In the labor market, applicants from marginalized groups continue to face disparate treatment. To examine hiring bias, researchers use experimental studies known as correspondence studies, in which they present employers with sets of artificial résumés, identical except for one detail that may indicate identity. Researchers can then use callback decisions to identify patterns of discrimination.
Hausladen and colleagues examined the potential link between social perceptions of candidates and callback decisions, asking if different social perceptions associated with stereotypes of particular identities might explain observed differences in callback rates. They draw upon the social perception dimensions warmth (good intentions) and competence (capability to carry out one's intentions) to measure the major ways in which people categorize each other.
The researchers analyzed callback rates from 21 US and Canadian correspondence studies which varied either the applicants' names or attributes to signal identity (e.g., "Sarah Davis" may be perceived as a white female, while volunteering at a church may signal religious affiliation). Participants, selected to demographically resemble North American hiring managers, rated the applicants' characteristics on their perceived warmth and competence.

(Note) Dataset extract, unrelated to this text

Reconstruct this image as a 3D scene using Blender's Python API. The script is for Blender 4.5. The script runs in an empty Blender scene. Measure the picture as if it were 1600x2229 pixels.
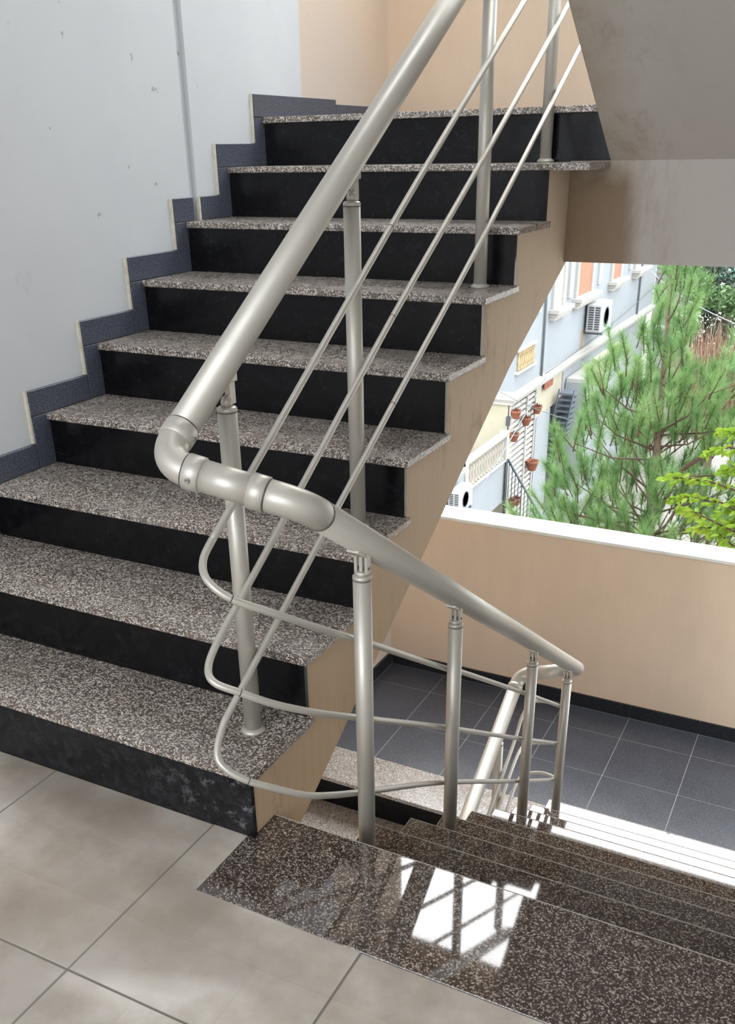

Analysis revealed that in studies where names were varied to signal race, gender, and age, warmth and competence ratings predicted callback differences between identities. The applicants' characteristics which experienced lower callback rates tended to be rated as less warm and competent, and the reverse was also true. One explanation might be that identity signals trigger specific warmth and competence perceptions according to stereotypes, which then influence callback decisions. However, for studies varying attributes to signal other categories (e.g. sexuality and disability), the influence of social perception on callbacks was inconsistent.
Social perceptions may vary across cultures, and the sample sizes of some correspondence studies were also fairly small, making it harder to draw broad conclusions from the study. The researchers encourage future research to include intersectional studies that expand and diversify the attributes measured.
The researchers aim to harness this link between perceived warmth and competence and callback rates to further understand hiring discrimination and even to correct biases in the Large Language Models increasingly used for evaluating résumés.